Naturally, once I moved here I wanted to live in the gayest neighborhoods I could afford, which at the beginning meant not very gay at all – H Street in Northeast had yet to go through its urban renewal way back in 1990. It took a couple years, but I finally found myself living in the Dupont Circle neighborhood, just off 17th Street.
So JR.’s, along with the many other restaurants and bars sprinkled along that corridor, was a big part of my young gay life in the city. Unlike Badlands or Tracks (or, later, Nation), nightclubs that I would hit on very specific nights every week — the rigidity of a ’90s-era gay-nightlife schedule could approach the level of catechism – JR.’s was a place that offered more flexibility. It was my neighborhood bar, the place where you could meet friends after work for a drink, drop by on Saturday afternoon, and generally go when you felt like it.

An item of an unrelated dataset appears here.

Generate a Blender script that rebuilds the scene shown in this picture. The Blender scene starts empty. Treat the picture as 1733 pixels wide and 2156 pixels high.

Of course, I wouldn’t miss a Sunday night there — ditching out on 75-cent Cape Cods with my friends was simply not done.
All that means I have a lot of memories of the place, from working the long-lost pinball machine to always making my way to Eric Little’s station at the end of the bar to grab my cocktails. I met Rosie O’Donnell there on the upper balcony. I watched Absolutely Fabulous on the giant projection TV screen (now replaced by sleeker flat-screen panels). I hung out there during a blizzard that shut down most of the city, and ducked inside during summer thunderstorms. I met a number of my boyfriends there. I broke up with a couple of them there, too. And I made friends there, who I can still call friends to this day.
Not a bad place to have just a few short blocks from my apartment.
Gay and lesbian bars, like gay print media, face constant predictions of doom and gloom, so to see any succeed long-term gives a certain sense of satisfaction. To see JR.’s celebrate 25 years on 17th Street makes me happy in a totally selfish way as well — it means an important part of my own history as a gay man in D.C. continues as a part of our community, a shared experience across different generations and decades. Things change in our community, as they should — a static life is a boring life. But continuity also has its pleasures, and still being able to people watch with friends from the big windows of JR.’s is one of them.
Twenty-five years of business is an accomplishment to mark and celebrate. My congratulations to Eric Little and Dave Perruzza on shepherding a community institution to the quarter-century mark, and best wishes on the journey to the next landmark anniversary.